Andere Kommentatoren gehen vor dem Hintergrund der endlosen Spirale der Gewalt der Frage auf den Grund, ob sich der israelische Regierungschef, als er im Februar 2001 mit dem vollmundigen Verprechen "Nur Sharon kann Frieden und Sicherheit bringen" die Wahlen gewann, nicht ein wenig übernommen hat. "Wir haben genug von Euch, packt Eure Sachen, gebt die Schlüssel ab und verlasst die Regierung", titelte etwa die auflagenstärkste Zeitung des Landes, "Yediot Ahronot" Anfang März, nachdem binnen 10 Tagen 35 Israelis und 74 Palästinenser getötet worden waren, darunter 5 Selbstmordattentäter.
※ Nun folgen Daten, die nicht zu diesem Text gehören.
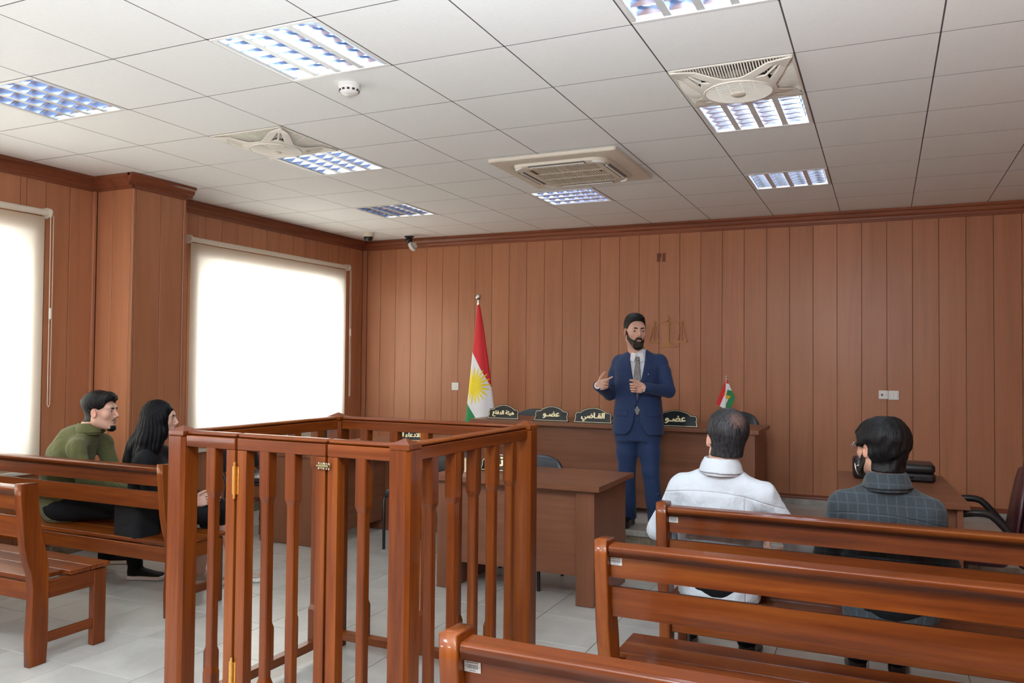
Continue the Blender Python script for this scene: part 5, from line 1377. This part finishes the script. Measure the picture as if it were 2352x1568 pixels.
# balding man in a white shirt
H = frame((2.118, 1.075, 1.176), (-.34, .92, .05), (.10, -.12, 1)); sc = 1.04
WS = cloth('white_cotton_shirt', (.52, .56, .61), .85, 700, .24, .1, .97)
def seams(m, yoke, pleats, x0):
    n = N(m); o = n.obj(); sp = n.add('ShaderNodeSeparateXYZ'); n.link(o, sp.inputs[0]); x, y, z = sp.outputs
    dx = n.math('SUBTRACT', x, x0); zz = n.math('ADD', z, n.math('ADD', n.math('MULTIPLY', n.math('MULTIPLY', dx, dx), .55), n.math('MULTIPLY', dx, .06)))
    d = n.math('ABSOLUTE', n.math('SUBTRACT', zz, yoke)); h = n.math('SMOOTH_MIN', n.math('MULTIPLY', d, 220.0), 1.0, .5)
    back = n.math('LESS_THAN', y, 1.04)
    for px_ in pleats:
        dd = n.math('MULTIPLY', n.math('ABSOLUTE', n.math('SUBTRACT', x, px_)), 240.0); dd = n.math('MAXIMUM', dd, n.math('MULTIPLY', n.math('GREATER_THAN', zz, yoke), 9.0)); h = n.math('MINIMUM', h, dd)
    h = n.math('MAXIMUM', n.math('MINIMUM', h, 1.0), n.math('SUBTRACT', 1.0, back))
    # long soft folds running down from the shoulder blades
    f = n.noise(n.mapping(o, (16, 10, 5), rot=(0, .35, .2)), 1.0, 3, .5, 1.2); f = n.math('MULTIPLY', n.math('MULTIPLY', f, 2.6), n.math('LESS_THAN', zz, yoke))
    b = n.add('ShaderNodeBump'); b.inputs['Strength'].default_value = .55; b.inputs['Distance'].default_value = .006; n.link(n.math('ADD', h, f), b.inputs['Height'])
    old = n.b.inputs['Normal'].links[0].from_node; n.link(old.outputs[0], b.inputs['Normal']); n.link(b.outputs[0], n.b.inputs['Normal'])
def torso_w(F, B, nk, ch, pv):
    L = np.linalg.norm(nk - pv)
    F.loft(B, [-.09, 0, .14, .28, .38, L - .075, L - .01], [.185, .195, .190, .205, .205, .175, .085], [.115, .125, .128, .130, .118, .095, .07], cy=[.0, .0, -.005, -.012, -.018, -.022, -.006], e=2.3, k=0)
seams(WS, .945, (2.215,), 2.10)
t, g = seated('balding man in a white shirt seen from behind on the front bench', H, sc, (2.100, 1.045, 1.045), (2.095, 1.055, .86), (2.085, 1.095, .545), (-.08, 1, 0),
    [(1.925, 1.045, .945), (2.285, 1.035, .935)], [(1.800, 1.085, .735), (2.440, 1.10, .705)], [(1.95, 1.33, .60), (2.27, 1.36, .60)],
    [(1.99, 1.10, .53), (2.19, 1.10, .53)], [(1.92, 1.53, .515), (2.20, 1.53, .515)], [(1.83, 1.62, .10), (2.13, 1.62, .10)],
    [((1.82, 1.58, 0), (1.79, 1.85, 0)), ((2.13, 1.58, 0), (2.14, 1.85, 0))], 'shirt', 't', WS, BLKT, SKIN['fair'], (.62, .38, .29), BSHOE, 'black_plastic', torso_w, .25,
    [((.6, .8, -.05), (.2, 0, 1), (.5, .5, .5, .5), .05, (.1, .1), 1.0, -1), ((-.6, .8, -.05), (.2, 0, 1), (.5, .5, .5, .5), .05, (.1, .1), 1.0, 1)], seed=3, wr_amp=.0042)
# yoke seam and pleat on the back of the shirt
YS = MB()
G = Field(H[1] - .18, H[1] + .19, .0036); G.pad = .07; head_prims(G, H, sc, neck_to=(2.100, 1.045, 1.045))
GH = hair_mat('thinning_black_hair', (.006, .006, .007), (.05, .05, .055), (150, 150, 22))
n = N(GH); o_ = n.add('ShaderNodeVertexColor'); o_.layer_name = 'Col'; bc = n.b.inputs['Base Color'].links[0].from_socket
st = n.noise(n.mapping(n.obj(), (190, 190, 34)), 1.0, 4, .7, .5); sp_ = n.add('ShaderNodeSeparateColor'); n.link(o_.outputs[0], sp_.inputs[0])
n.link(n.mix(n.math('MULTIPLY', n.math('MINIMUM', n.math('MAXIMUM', n.math('MULTIPLY', n.math('SUBTRACT', n.math('ADD', n.math('MULTIPLY', st, 1.3), sp_.outputs[0]), 1.05), 1.6), 0.0), 1.0), .62), bc, (.33, .19, .15)), n.b.inputs['Base Color'])
class _Hf: pass
def bald(V):
    P = (V - H[1]) @ H[0] / sc; d = ((P[:, 0] - .012) / .045) ** 2 + ((P[:, 1] + .080) / .045) ** 2 + ((P[:, 2] - .078) / .045) ** 2
    m_ = np.clip(1.35 * np.exp(-d * .9), 0, 1); return np.stack([m_, m_, m_], 1)
_b = Field.build
def _build_col(s_, nm, m_, par, color=None): return _b(s_, nm, m_, par, bald if nm == 'hair' else color)
Field.build = _build_col
shell(G, H, sc, lambda x, y, z: .006 + .012 * np.clip((z - .0) / .09, 0, 1) + .004 * (y < -.05), hair_region(.085, .055, .010, -.070), 'hair', GH, t, rough=.0016, seed=6, fq=230)
Field.build = _b
brow(H, sc, t, HAIR); eyes(H, sc, t)
shell(G, H, sc, .0018, beard_region(), 'beard', HAIR, t, rough=.0006, seed=9, fq=400)

# bearded man in a dark grey checked shirt
H = frame((2.758, 1.075, 1.165), (-.66, .75, .0), (.05, -.02, 1)); sc = .97
CK = cloth('dark_checked_shirt', (.034, .044, .052), .88, 600, .22, .12)
n = N(CK); o = n.obj(); sp = n.add('ShaderNodeSeparateXYZ'); n.link(o, sp.inputs[0]); cb = n.b.inputs['Base Color'].links[0].from_socket
lx = n.math('LESS_THAN', n.math('FRACT', n.math('MULTIPLY', n.math('ADD', sp.outputs[0], n.math('MULTIPLY', sp.outputs[1], .3)), 27.0)), .16)
lz = n.math('LESS_THAN', n.math('FRACT', n.math('MULTIPLY', n.math('ADD', sp.outputs[2], n.math('MULTIPLY', sp.outputs[1], .15)), 23.0)), .13)
n.link(n.mix(n.math('MULTIPLY', n.math('MAXIMUM', lx, lz), .25), cb, (.10, .12, .135)), n.b.inputs['Base Color'])
seams(CK, .905, (), 2.78)
def torso_g(F, B, nk, ch, pv):
    L = np.linalg.norm(nk - pv)
    F.loft(B, [-.09, 0, .14, .27, .36, L - .07, L - .005], [.185, .190, .185, .195, .195, .165, .08], [.115, .12, .122, .125, .115, .092, .068], cy=[0, 0, -.005, -.012, -.02, -.02, -.006], e=2.3, k=0)
t, g = seated('man with thick black hair, glasses and beard in a dark checked shirt', H, sc, (2.785, 1.045, 1.025), (2.785, 1.055, .84), (2.795, 1.095, .54), (-.12, .99, 0),
    [(2.615, 1.045, .922), (2.940, 1.045, .912)], [(2.545, 1.10, .70), (3.005, 1.09, .695)], [(2.66, 1.34, .58), (2.92, 1.36, .58)],
    [(2.70, 1.10, .53), (2.89, 1.10, .53)], [(2.67, 1.53, .515), (2.90, 1.53, .515)], [(2.655, 1.64, .10), (2.83, 1.66, .10)],
    [((2.655, 1.60, 0), (2.63, 1.87, 0)), ((2.83, 1.62, 0), (2.84, 1.89, 0))], 'shirt', 't', CK, BLKT, SKIN['warm'], (.56, .33, .24), BSHOE, 'black_plastic', torso_g, 1.0,
    [((.6, .8, -.05), (.2, 0, 1), (.5, .5, .5, .5), .05, (.1, .1), 1.0, -1), ((-.6, .8, -.05), (.2, 0, 1), (.5, .5, .5, .5), .05, (.1, .1), 1.0, 1)], seed=13, wr_amp=.003)
G = Field(H[1] - .18, H[1] + .20, .0036); G.pad = .07; head_prims(G, H, sc, neck_to=(2.785, 1.045, 1.025))
def thick_hair(x, y, z): return .009 + .014 * np.clip((z + .06) / .13, 0, 1) + .010 * np.clip((-y - .02) / .05, 0, 1) + .006 * np.clip((y - .02) / .05, 0, 1) * np.clip((z - .02) / .06, 0, 1) + .0035 * np.sin(z * 80 + 3 * np.sin(x * 40 + y * 25)) * np.clip((.07 - z) / .08, 0, 1)
shell(G, H, sc, thick_hair, hair_region(.074, .060, .022, -.092), 'hair', HAIR, t, rough=.0040, seed=16, fq=110)
BB = hair_mat('soft_black_beard', (.008, .006, .005), (.035, .025, .02), (230, 230, 60))
shell(G, H, sc, lambda x, y, z: .003 + .012 * np.clip((-z - .06) / .04, 0, 1), beard_region(), 'beard', BB, t, rough=.0012, seed=9, fq=400)
brow(H, sc, t, HAIR); eyes(H, sc, t)
gl = link('glasses', MB().box(-.001, .001, 0, .001, 0, .001).mesh('glasses', 'steel'), t); gl.location = tuple(W(H, (0, .11, .0)))
gb = MB()
for q in (-1, 1):
    ring = [tuple(W(H, np.array((q * (.034 + .026 * math.cos(a)), .110 - .006 * abs(math.cos(a)) * (1 if math.cos(a) > 0 else 0), -.002 + .023 * math.sin(a))) * sc)) for a in [2 * PI * i / 24 for i in range(24)]]
    gb.tube(ring, .0014, 6, closed=True)
    gb.tube([tuple(W(H, np.array(p) * sc)) for p in ((q * .060, .106, .006), (q * .076, .095, .008), (q * .086, .03, .008), (q * .084, .0, .004))], .0026, 6)
gb.tube([tuple(W(H, np.array(p) * sc)) for p in ((-.009, .110, .004), (0, .113, .007), (.009, .110, .004))], .0014, 6)
gm2 = gb.mesh('glasses_frame', 'steel'); bpy.data.objects.remove(gl); gl = link('glasses', gm2, t)

# young man in an olive shirt, in profile
uv = np.array((.909, .416, 0)); wv_ = np.array((-.416, .909, 0)); E0 = np.array((-2.040, 1.130, 0))
def P_(u, z, w_=0.0): return tuple(E0 + uv * u + wv_ * w_ + np.array((0, 0, z)))
H = frame(P_(.0, 1.155), (.92, .39, .02), (-.04, 0, 1)); sc = 1.03
OL = cloth('olive_cotton_shirt', (.105, .108, .042), .85, 700, .50, .12)
def torso_o(F, B, nk, ch, pv):
    F.chain([pv + np.array((0, 0, -.02)), np.array(P_(-.235, .70)), np.array(P_(-.205, .84)), np.array(P_(-.155, .945)), nk - np.array((0, 0, .02))], [.145, .135, .135, .115, .066], .05)
    Bc = frame(P_(-.19, .84), tuple(uv), (.35, .1, 1)); F.ell(Bc, (0, -.01, 0), (.180, .112, .17), k=.05)
    Bc = frame(P_(-.215, .60), tuple(uv), (.0, .0, 1)); F.ell(Bc, (0, -.02, 0), (.175, .150, .175), k=.05)
M['black_sock'] = cloth('black_knit_sock', (.010, .010, .011), .9, 500, .3); M['white_sole'] = mat('white_rubber_sole', (.75, .75, .73), .5); M['beige_shoe'] = cloth('beige_sneaker', (.42, .36, .29), .8, 90, .3)
t, g = seated('young man in an olive shirt sitting in profile on the left bench', H, sc, P_(-.085, 1.035), P_(-.17, .88), P_(-.225, .545), tuple(uv),
    [P_(-.075, .925, -.165), P_(-.055, .93, .150)], [P_(.015, .705, -.215), P_(.02, .71, .17)], [P_(.27, .625, -.09), P_(.27, .63, .10)],
    [P_(-.20, .53, -.09), P_(-.19, .53, .09)], [P_(.24, .525, -.08), P_(.19, .53, .20)], [(-1.915, 1.325, .10), (-2.44, 1.555, .10)],
    [((-1.965, 1.315, 0), (-1.725, 1.415, 0)), ((-2.50, 1.50, 0), (-2.30, 1.66, 0))], 'shirt', 't', OL, BLKT, SKIN['fair'], (.62, .38, .29), 'black_sock', 'white_sole', torso_o, .9,
    [((.9, .5, -.1), (0, .2, 1), (.5, .5, .5, .5), .05, (.1, .1), 1.0, 1), ((.9, .2, -.1), (0, .2, 1), (.5, .5, .5, .5), .05, (.1, .1), 1.0, -1)], seed=23, wr_amp=.005, high=.02)
G = Field(H[1] - .18, H[1] + .20, .0036); G.pad = .07; head_prims(G, H, sc, neck_to=P_(-.085, 1.035))
shell(G, H, sc, lambda x, y, z: .0025 + .020 * np.clip((z - .015) / .06, 0, 1) + .016 * np.clip((y - .03) / .04, 0, 1) * np.clip((z - .07) / .03, 0, 1), hair_region(.080, .062, .012, -.062), 'hair', HAIR, t, rough=.0018, seed=26, fq=230)
shell(G, H, sc, lambda x, y, z: .0010 + .0015 * np.clip((-z - .09) / .02, 0, 1), lambda x, y, z: np.minimum(np.maximum(np.maximum(z + .088 + 0 * x, .052 - y), np.abs(x) - .030), np.maximum(np.maximum(np.abs(z + .051 + np.abs(x) * .25) - .0040, .078 - y), np.abs(x) - .028)), 'beard', HAIR, t, rough=.0006, seed=9, fq=400)
brow(H, sc, t, HAIR); eyes(H, sc, t)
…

Zuvor hatte Sharon in einem Statement verkündet, Israel sei "dabei, den Krieg gegen die Palästinenser zu gewinnen". Yoel Marcus mutmaßte in "Haaretz" eine "vermutliche Überdosis an Vitaminen" (in Folge einer Grippeerkrankung). Seit dem ersten Tag im Amt habe Sharon nichts anderes getan als Terror und Gewalt zu bekämpfen - und immer mehr davon zurück bekommen. Die Kritiker sprechen ihm ab, ein politisches Konzept gegen die Krise zu haben. Abgewirtschaftet hat der Likud-Hardliner mit dem Bulldozer-Image nicht nur medial, auch bei der Bevölkerung bekam er wegen der hohen Opferzahlen und kollektiver Terrorangst Kratzer ab. 53 Prozent sind mit Sharons Poltik unzufrieden.
Der Masterplan
Uri Avnery, der Doyen der israelischen Friedensbewegung, spricht Sharon so gut wie alles ab, nur nicht die kolportierte Planlosigkeit. Dieser Politiker fühle sich schon "seit Dekaden von der Geschichte dazu berufen, "ganz Erez Israel zu erobern, es von der palästinensischen Bevölkerung zu säubern und mit Siedlungen zu bedecken", und diesen seinen Masterplan wolle er nun um jeden Preis zu Ende bringen, schreibt der Gründer der größten Friedensbewegung "Gush Shalom" in der Online-Ausgabe der Organisation "Occupational Hazard". Dazu muss er zunächst die Palästinenserführung als politischen Faktor ausschalten. Sharon weiß, dass ihm nicht viel Zeit bleibt. Umso gnaden- und skrupelloser gehe er vor. "Ströme von Blut halten ihn nicht ab, die Zahl der Toten ist nur ein kleiner Nebenfaktor in seinen Kalkulationen". Am liebsten wäre ihm ein palästinensischer Bürgerkrieg, Sharons Forderung an Arafat, Hamas- und Jihad-Kämpfer zu verhaften, zielten darauf ab. Am fatalsten wäre für ihn ein Ende der Gewalt. Doch dafür, so Gideon Samet ("Haaretz"), gebe es ohnehin keinen Anlass: Sharon habe bis jetzt alles in seiner Macht Stehende getan, um die Lage nicht zu beruhigen. Erst vorgestern bereute er sein Verprechen, Arafat physisch nicht zu beseitigen.